◆ Set exercise ◆
Give back the exact lines spanning from the line with "Write the bpy" to the line with "bg.inputs[0].default_value = (0.72, 0.86, 1.0, 1);", with both of those lines included and no others.

———

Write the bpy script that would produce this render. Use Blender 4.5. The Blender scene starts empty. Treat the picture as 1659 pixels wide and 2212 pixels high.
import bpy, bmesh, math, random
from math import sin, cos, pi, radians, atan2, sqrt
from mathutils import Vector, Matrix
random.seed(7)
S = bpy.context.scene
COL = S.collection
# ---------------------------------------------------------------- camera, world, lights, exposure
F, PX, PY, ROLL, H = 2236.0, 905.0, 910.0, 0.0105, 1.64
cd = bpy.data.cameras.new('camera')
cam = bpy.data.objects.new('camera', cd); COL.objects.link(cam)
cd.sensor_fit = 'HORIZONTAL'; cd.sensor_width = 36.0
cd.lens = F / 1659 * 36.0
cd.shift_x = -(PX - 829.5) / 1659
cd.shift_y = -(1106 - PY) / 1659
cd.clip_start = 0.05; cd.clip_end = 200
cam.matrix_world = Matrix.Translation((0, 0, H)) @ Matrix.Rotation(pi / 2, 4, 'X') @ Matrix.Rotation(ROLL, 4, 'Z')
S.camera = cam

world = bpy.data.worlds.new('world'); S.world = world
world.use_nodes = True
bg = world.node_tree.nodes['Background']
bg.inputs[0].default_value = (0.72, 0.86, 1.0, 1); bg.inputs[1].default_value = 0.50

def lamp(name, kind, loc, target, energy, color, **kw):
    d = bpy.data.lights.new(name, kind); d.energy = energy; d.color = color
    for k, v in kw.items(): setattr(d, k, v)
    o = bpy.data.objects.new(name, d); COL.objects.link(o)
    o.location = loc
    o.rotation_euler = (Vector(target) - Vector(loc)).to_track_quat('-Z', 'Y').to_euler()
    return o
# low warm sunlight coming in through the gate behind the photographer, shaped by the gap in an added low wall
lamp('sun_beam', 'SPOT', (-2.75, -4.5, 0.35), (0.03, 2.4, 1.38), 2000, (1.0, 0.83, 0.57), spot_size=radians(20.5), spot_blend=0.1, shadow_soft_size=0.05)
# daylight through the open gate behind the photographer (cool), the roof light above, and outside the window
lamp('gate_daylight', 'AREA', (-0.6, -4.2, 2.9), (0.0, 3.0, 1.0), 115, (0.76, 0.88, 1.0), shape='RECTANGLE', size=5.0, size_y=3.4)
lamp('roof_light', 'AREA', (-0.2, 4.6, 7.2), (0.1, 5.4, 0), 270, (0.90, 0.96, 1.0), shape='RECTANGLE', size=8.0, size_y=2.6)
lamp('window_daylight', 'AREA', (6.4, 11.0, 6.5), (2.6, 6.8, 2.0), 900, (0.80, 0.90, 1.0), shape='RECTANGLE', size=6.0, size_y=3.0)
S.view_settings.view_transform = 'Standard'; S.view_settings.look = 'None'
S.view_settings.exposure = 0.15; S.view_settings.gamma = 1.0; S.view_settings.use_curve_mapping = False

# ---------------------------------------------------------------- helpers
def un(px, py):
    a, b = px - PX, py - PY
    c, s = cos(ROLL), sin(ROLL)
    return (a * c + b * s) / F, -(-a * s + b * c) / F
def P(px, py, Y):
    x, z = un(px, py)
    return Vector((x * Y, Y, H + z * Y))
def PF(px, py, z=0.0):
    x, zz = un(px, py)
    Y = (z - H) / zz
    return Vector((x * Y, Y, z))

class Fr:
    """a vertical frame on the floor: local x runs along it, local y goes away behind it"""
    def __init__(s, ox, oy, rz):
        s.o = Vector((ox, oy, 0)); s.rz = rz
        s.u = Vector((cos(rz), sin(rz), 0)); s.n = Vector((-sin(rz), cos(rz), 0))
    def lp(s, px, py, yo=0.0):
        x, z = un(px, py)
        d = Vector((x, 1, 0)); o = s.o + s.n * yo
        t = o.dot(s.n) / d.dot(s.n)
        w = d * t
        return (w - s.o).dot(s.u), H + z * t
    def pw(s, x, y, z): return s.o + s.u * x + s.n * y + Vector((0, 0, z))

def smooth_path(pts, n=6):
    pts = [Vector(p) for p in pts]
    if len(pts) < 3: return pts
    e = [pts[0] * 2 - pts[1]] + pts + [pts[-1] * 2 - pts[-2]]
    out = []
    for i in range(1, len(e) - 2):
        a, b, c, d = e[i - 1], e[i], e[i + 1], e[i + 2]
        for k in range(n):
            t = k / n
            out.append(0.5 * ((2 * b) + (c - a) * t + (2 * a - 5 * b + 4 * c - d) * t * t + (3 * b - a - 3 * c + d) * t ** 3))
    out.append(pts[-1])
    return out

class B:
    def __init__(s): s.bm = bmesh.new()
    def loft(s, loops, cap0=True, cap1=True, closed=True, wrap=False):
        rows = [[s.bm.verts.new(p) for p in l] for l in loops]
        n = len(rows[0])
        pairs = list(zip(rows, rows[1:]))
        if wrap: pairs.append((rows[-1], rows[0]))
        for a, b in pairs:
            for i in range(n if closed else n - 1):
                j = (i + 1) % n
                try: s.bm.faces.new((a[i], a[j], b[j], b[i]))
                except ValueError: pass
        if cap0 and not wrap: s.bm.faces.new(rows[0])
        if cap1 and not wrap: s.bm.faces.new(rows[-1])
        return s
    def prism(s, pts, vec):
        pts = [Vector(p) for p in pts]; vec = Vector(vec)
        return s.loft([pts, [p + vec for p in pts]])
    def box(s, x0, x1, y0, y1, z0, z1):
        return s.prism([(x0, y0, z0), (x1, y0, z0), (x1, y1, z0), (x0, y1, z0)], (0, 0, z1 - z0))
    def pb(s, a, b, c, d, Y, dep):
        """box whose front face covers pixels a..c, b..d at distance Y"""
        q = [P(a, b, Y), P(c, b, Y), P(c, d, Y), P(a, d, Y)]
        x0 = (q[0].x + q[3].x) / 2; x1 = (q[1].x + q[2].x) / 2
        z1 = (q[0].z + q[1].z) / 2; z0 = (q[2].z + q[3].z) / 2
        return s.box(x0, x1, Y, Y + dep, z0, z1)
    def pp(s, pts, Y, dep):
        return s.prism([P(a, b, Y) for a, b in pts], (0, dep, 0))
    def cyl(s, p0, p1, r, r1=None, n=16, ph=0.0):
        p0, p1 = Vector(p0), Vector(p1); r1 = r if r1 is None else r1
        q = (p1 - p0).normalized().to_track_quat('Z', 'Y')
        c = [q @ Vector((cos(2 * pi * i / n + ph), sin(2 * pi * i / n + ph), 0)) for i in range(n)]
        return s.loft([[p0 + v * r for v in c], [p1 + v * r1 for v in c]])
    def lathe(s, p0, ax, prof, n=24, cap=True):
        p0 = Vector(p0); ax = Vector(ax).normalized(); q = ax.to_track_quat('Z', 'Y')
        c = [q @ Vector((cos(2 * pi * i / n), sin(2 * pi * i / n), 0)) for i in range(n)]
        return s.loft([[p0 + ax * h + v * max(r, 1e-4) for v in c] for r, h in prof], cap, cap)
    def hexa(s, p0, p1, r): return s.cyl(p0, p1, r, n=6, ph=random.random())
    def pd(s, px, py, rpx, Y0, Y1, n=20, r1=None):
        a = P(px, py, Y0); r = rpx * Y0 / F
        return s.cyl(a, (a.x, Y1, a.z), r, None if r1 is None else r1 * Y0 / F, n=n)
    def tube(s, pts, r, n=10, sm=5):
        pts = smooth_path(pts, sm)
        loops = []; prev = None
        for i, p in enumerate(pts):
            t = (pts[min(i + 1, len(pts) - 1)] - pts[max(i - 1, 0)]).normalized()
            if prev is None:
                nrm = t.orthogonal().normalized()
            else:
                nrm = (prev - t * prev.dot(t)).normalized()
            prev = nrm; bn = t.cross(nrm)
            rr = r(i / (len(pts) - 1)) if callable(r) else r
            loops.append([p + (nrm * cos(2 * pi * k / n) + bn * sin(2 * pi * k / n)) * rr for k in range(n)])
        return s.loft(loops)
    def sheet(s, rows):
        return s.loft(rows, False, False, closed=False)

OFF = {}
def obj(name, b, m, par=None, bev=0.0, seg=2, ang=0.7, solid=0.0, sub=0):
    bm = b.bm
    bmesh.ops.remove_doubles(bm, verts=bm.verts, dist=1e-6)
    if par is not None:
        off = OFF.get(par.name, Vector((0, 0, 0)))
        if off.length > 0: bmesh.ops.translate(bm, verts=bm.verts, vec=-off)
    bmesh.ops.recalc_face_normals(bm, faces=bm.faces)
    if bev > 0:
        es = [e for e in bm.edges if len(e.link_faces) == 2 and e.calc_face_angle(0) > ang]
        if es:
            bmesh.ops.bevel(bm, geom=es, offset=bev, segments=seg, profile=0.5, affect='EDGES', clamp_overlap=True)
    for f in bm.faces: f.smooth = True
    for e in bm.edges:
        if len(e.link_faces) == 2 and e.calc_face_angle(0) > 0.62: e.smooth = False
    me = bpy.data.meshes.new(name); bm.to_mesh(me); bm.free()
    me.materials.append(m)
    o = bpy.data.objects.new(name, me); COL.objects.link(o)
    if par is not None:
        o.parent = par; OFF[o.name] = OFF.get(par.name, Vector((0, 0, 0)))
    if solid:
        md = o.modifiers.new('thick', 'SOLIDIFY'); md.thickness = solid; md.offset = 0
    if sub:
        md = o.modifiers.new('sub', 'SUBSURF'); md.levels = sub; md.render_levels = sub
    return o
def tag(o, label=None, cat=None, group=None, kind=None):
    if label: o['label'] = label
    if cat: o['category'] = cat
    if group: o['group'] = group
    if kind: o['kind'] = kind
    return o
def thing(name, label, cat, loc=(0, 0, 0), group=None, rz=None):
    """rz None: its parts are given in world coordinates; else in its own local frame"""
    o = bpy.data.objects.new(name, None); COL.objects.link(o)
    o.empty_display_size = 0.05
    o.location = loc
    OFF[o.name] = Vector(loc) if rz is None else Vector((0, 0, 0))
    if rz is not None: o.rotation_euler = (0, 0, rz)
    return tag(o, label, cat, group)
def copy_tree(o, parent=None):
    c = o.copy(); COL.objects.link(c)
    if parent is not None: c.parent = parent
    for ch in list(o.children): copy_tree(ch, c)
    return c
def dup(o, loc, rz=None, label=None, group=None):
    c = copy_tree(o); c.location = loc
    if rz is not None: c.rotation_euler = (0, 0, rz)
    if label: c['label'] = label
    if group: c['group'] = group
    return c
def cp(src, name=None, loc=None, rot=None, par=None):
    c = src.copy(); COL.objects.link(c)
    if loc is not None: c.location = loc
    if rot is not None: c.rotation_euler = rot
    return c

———

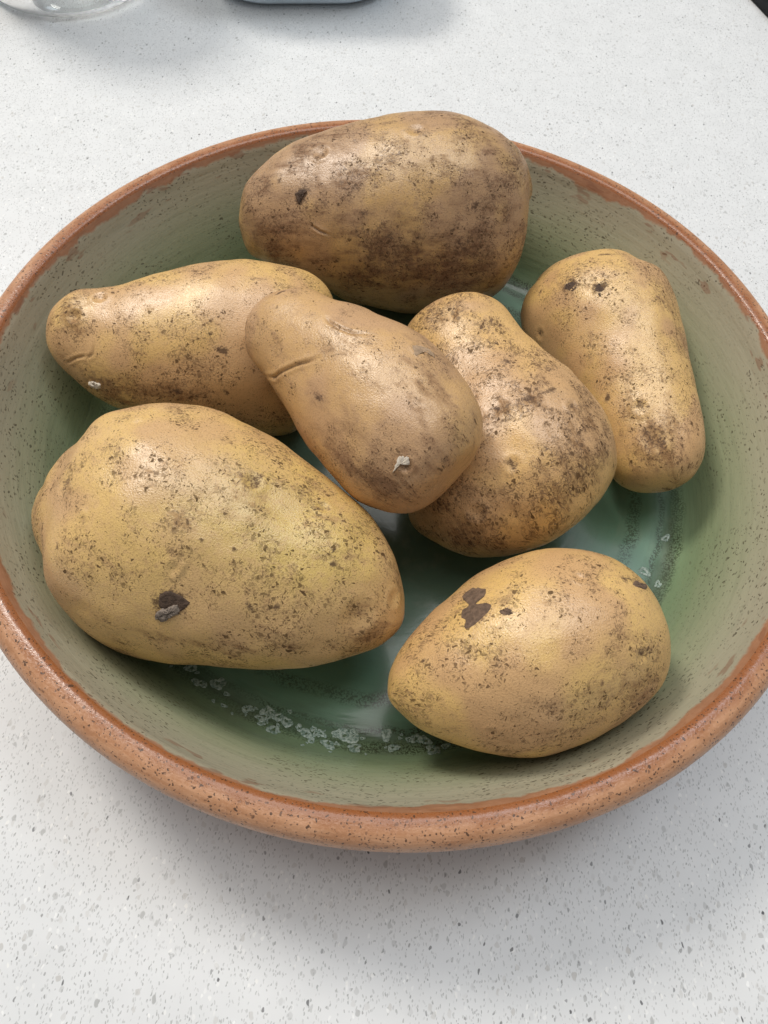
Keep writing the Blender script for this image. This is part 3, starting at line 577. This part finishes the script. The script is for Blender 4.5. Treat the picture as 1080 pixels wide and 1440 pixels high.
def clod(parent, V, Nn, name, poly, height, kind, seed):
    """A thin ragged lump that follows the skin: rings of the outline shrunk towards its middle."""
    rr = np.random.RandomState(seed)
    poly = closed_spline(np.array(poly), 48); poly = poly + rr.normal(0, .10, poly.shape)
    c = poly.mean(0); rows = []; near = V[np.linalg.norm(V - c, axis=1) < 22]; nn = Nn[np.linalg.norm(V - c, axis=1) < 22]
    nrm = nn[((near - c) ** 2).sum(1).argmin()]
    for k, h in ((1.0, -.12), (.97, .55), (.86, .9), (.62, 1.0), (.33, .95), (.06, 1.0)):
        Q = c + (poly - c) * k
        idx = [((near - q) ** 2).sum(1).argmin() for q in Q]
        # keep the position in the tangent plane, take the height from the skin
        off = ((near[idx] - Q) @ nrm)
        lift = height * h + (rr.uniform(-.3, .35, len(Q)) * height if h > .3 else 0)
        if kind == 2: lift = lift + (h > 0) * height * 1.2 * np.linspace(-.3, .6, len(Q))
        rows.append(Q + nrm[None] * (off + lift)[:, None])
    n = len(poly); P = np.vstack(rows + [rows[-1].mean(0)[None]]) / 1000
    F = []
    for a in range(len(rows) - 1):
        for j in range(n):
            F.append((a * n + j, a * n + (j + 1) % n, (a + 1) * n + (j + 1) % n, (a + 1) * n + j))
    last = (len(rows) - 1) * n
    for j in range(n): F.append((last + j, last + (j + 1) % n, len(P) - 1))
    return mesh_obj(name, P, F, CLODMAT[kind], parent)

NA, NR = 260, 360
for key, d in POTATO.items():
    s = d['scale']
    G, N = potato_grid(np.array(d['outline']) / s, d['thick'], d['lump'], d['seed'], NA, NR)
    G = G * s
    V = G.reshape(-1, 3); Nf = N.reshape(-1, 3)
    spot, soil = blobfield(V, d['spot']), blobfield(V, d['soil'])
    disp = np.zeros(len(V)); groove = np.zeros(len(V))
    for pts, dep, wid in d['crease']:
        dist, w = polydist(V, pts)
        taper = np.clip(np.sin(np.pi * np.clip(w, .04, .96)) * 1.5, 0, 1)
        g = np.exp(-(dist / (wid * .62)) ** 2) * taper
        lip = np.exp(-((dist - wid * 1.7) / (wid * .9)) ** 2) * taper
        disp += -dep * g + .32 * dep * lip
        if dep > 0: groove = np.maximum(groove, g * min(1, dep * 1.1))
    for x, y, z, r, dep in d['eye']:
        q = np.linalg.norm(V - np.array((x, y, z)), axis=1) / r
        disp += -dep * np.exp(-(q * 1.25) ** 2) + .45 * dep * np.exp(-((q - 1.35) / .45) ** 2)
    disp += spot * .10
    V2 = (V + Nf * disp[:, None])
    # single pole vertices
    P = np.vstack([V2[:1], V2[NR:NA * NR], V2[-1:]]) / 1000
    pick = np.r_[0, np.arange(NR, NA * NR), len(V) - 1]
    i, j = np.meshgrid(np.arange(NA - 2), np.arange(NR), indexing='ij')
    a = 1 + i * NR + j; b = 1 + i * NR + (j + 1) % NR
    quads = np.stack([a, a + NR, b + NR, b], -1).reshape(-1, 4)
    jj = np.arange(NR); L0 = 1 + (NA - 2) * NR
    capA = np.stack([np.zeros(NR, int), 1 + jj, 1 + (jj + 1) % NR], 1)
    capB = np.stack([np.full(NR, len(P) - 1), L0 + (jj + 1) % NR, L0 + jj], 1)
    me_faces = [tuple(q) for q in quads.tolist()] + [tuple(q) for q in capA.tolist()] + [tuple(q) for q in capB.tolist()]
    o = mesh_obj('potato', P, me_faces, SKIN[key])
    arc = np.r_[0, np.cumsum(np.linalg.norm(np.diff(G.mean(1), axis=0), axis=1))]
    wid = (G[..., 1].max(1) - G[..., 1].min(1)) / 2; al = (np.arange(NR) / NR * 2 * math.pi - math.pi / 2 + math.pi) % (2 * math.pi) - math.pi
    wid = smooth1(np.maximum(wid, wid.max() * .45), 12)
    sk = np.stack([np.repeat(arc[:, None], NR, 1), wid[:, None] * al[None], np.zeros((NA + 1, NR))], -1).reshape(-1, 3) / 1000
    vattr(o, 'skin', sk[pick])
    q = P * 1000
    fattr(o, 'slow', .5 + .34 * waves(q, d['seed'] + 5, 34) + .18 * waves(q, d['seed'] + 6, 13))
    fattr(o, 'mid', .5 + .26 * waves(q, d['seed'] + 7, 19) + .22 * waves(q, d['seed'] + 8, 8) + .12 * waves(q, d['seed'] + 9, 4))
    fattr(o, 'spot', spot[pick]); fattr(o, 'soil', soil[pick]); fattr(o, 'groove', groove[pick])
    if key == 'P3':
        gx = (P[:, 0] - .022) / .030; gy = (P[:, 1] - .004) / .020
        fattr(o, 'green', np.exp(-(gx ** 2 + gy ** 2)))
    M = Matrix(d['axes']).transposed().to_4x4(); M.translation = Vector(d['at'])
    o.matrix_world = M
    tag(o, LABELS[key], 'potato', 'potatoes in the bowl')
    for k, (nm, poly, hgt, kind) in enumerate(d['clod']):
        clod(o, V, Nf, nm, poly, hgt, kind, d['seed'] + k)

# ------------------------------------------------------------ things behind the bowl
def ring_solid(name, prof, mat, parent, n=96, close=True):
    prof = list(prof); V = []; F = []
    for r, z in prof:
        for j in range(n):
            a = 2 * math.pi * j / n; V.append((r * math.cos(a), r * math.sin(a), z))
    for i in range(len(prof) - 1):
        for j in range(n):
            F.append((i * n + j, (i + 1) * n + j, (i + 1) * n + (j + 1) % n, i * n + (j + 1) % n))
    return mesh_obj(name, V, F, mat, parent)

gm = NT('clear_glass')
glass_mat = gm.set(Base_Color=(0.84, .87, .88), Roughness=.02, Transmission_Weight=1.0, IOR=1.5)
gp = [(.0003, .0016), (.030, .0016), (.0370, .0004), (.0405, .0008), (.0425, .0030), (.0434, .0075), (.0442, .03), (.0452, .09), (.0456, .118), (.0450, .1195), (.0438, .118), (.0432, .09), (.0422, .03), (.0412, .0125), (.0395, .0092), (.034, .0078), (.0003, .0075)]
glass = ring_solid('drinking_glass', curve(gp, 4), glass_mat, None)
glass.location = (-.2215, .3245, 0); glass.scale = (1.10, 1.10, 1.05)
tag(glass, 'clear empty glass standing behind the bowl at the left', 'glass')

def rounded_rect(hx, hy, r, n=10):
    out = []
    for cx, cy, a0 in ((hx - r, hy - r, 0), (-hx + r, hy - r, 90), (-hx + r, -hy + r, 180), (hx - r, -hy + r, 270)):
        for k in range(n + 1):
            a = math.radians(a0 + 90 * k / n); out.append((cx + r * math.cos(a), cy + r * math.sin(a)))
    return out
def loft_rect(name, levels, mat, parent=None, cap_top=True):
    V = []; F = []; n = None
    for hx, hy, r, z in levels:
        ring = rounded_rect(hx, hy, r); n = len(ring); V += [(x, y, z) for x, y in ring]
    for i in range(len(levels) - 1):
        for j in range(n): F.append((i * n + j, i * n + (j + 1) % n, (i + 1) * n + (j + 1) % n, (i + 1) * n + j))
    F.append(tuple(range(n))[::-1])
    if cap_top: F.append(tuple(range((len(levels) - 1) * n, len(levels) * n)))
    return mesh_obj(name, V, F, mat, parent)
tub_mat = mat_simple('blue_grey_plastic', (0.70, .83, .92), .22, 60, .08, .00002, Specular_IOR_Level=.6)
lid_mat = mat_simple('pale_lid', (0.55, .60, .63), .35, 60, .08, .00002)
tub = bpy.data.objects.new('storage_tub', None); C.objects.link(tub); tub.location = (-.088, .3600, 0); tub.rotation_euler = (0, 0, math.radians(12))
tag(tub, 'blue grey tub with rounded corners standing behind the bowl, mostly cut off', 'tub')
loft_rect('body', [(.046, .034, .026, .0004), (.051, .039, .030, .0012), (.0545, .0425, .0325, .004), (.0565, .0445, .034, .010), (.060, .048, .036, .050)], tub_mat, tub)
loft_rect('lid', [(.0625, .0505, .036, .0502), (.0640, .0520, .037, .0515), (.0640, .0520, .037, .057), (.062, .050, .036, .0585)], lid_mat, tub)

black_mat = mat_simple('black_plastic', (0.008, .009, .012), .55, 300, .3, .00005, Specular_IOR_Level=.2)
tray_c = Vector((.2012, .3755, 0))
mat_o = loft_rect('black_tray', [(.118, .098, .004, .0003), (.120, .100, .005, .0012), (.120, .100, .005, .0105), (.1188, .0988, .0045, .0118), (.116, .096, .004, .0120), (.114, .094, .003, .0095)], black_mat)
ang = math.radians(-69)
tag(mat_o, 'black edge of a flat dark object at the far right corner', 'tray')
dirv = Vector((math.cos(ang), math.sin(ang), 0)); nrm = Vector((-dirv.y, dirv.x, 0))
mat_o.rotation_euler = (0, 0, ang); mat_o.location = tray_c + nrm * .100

———

◆ Answer to the problem ◆
Write the bpy script that would produce this render. Use Blender 4.5. The Blender scene starts empty. Treat the picture as 1659 pixels wide and 2212 pixels high.
import bpy, bmesh, math, random
from math import sin, cos, pi, radians, atan2, sqrt
from mathutils import Vector, Matrix
random.seed(7)
S = bpy.context.scene
COL = S.collection
# ---------------------------------------------------------------- camera, world, lights, exposure
F, PX, PY, ROLL, H = 2236.0, 905.0, 910.0, 0.0105, 1.64
cd = bpy.data.cameras.new('camera')
cam = bpy.data.objects.new('camera', cd); COL.objects.link(cam)
cd.sensor_fit = 'HORIZONTAL'; cd.sensor_width = 36.0
cd.lens = F / 1659 * 36.0
cd.shift_x = -(PX - 829.5) / 1659
cd.shift_y = -(1106 - PY) / 1659
cd.clip_start = 0.05; cd.clip_end = 200
cam.matrix_world = Matrix.Translation((0, 0, H)) @ Matrix.Rotation(pi / 2, 4, 'X') @ Matrix.Rotation(ROLL, 4, 'Z')
S.camera = cam

world = bpy.data.worlds.new('world'); S.world = world
world.use_nodes = True
bg = world.node_tree.nodes['Background']
bg.inputs[0].default_value = (0.72, 0.86, 1.0, 1); bg.inputs[1].default_value = 0.50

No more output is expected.